Every person has some kind of baggage they bring in with them when they get married. Common examples of baggage are hurts that have never been dealt with, unforgiveness, generational sins from the wrong behaviors we were raised around, and quirks in our personalities that have never been fixed.

In order to deal with your past, you first of all have to be willing to be blatantly honest with yourself. We have a tendency to see the flaws in our spouse and associate them with how messed up their family is or past was but sometimes we are blind to our own issues. We need to honestly look at some of our less than stellar qualities and ask this question: “Could I be this way because of something in my past that I haven’t dealt with?”

The answer is always — yes! All of us are the sum total of our pasts. The good things in our past produce the good qualities in our lives today. The bad things in our pasts that we haven’t dealt with create personality problems, emotional issues, relational difficulties and last but not least marriage trouble.

When you begin dealing with your past, the first thing to do is to surrender to Jesus and ask the Holy Spirit to reveal to you anything or anyone in your past you need to deal with. The second critical issue is always forgiveness. All of us have deep hurts from our past. Without forgiveness, our hurts become festering wounds that never heal and cause our personalities to malform around them. The simple act of forgiveness can set you free from your past and free for your future faster than almost anything else you can do.

Finally, we must take responsibility for our own problems. An example is the issue of generational sins. As we realize that our parents may have modeled a wrong behavior to us we must forgive them and then repent to God for our own sins. If we live blaming our parents or others in our past for our problems, we will never be set free.

We must also learn to repent to our spouses and others around us for our negative behavior.
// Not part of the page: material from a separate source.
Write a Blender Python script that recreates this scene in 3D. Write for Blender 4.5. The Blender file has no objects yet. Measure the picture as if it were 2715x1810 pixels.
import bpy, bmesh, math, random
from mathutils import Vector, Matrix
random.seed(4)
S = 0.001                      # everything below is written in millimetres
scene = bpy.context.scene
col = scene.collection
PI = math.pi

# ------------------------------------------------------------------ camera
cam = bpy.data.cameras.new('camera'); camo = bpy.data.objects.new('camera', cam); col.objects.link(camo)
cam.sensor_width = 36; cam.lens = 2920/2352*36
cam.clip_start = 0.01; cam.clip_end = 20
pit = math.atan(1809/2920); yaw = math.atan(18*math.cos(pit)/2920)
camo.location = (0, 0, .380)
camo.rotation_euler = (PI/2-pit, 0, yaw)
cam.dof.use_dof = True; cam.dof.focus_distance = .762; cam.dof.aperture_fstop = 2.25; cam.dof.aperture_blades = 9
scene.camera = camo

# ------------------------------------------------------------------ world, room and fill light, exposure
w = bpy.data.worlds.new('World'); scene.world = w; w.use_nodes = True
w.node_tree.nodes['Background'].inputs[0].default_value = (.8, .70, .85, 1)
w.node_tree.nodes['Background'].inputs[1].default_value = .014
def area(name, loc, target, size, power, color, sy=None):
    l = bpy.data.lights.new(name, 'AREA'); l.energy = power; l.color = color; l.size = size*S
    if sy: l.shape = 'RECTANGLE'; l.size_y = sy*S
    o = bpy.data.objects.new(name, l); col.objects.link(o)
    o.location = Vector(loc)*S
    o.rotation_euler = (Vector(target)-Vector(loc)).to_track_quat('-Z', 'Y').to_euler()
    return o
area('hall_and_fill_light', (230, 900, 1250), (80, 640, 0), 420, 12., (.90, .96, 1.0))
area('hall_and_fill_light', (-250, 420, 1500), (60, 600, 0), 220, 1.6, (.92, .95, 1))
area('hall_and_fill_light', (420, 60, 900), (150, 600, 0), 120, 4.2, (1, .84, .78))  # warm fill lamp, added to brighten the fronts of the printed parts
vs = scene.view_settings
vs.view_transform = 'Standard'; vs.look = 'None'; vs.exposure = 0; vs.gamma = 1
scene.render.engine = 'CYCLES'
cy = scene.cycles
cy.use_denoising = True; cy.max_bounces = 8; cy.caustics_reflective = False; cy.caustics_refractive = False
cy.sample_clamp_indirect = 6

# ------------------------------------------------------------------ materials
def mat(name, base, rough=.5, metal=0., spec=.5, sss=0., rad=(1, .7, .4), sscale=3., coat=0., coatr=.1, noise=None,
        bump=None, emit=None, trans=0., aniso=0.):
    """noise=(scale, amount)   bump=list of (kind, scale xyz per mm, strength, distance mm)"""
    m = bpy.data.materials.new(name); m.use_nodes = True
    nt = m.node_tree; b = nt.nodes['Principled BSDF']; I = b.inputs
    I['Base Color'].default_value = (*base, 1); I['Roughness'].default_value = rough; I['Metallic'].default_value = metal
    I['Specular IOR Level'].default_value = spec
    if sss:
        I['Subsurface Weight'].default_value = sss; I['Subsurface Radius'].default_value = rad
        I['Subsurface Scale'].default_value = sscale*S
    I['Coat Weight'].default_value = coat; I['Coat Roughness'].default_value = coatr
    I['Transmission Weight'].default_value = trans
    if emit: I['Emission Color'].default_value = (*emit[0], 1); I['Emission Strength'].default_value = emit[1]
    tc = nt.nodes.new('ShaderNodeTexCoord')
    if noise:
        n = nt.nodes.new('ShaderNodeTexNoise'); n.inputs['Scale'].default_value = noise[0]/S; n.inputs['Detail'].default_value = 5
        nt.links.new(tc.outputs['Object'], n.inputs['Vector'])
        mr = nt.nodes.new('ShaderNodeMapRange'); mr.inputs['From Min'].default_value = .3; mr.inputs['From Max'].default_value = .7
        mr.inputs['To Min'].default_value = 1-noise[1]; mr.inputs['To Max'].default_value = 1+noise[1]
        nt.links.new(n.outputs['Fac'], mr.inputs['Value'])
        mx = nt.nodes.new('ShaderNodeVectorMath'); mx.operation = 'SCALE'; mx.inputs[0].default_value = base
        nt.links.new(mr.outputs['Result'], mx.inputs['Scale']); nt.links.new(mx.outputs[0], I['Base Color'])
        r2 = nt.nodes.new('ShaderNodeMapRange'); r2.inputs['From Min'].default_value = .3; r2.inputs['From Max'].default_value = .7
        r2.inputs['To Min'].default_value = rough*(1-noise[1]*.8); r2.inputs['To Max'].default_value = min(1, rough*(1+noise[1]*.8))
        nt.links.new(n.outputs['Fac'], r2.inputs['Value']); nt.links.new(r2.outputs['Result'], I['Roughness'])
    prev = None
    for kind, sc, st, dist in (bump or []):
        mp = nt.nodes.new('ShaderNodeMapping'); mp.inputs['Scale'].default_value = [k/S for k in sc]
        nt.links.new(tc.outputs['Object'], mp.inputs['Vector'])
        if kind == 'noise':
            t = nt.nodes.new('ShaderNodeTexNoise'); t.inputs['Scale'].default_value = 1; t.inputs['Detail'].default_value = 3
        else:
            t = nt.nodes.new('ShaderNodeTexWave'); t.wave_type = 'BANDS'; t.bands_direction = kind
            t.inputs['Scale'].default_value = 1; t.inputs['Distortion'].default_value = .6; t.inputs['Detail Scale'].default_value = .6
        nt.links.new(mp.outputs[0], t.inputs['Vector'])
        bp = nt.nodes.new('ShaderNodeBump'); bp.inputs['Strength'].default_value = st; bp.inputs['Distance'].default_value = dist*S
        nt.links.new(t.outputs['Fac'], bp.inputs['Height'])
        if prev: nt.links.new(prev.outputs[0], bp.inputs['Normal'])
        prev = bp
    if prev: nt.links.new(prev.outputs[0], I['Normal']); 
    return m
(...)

As we see the association between our past issues and present behavior, we also need to see how that negative behavior effects others. When we do this and take responsibility for it our baggage drops off of us and our past truly becomes the past with no negative influence on our lives today.

Ask the Lord to help you as you surrender to the process. Don’t focus on your spouse. You’ll be surprised how quickly their baggage drops off once you begin to change.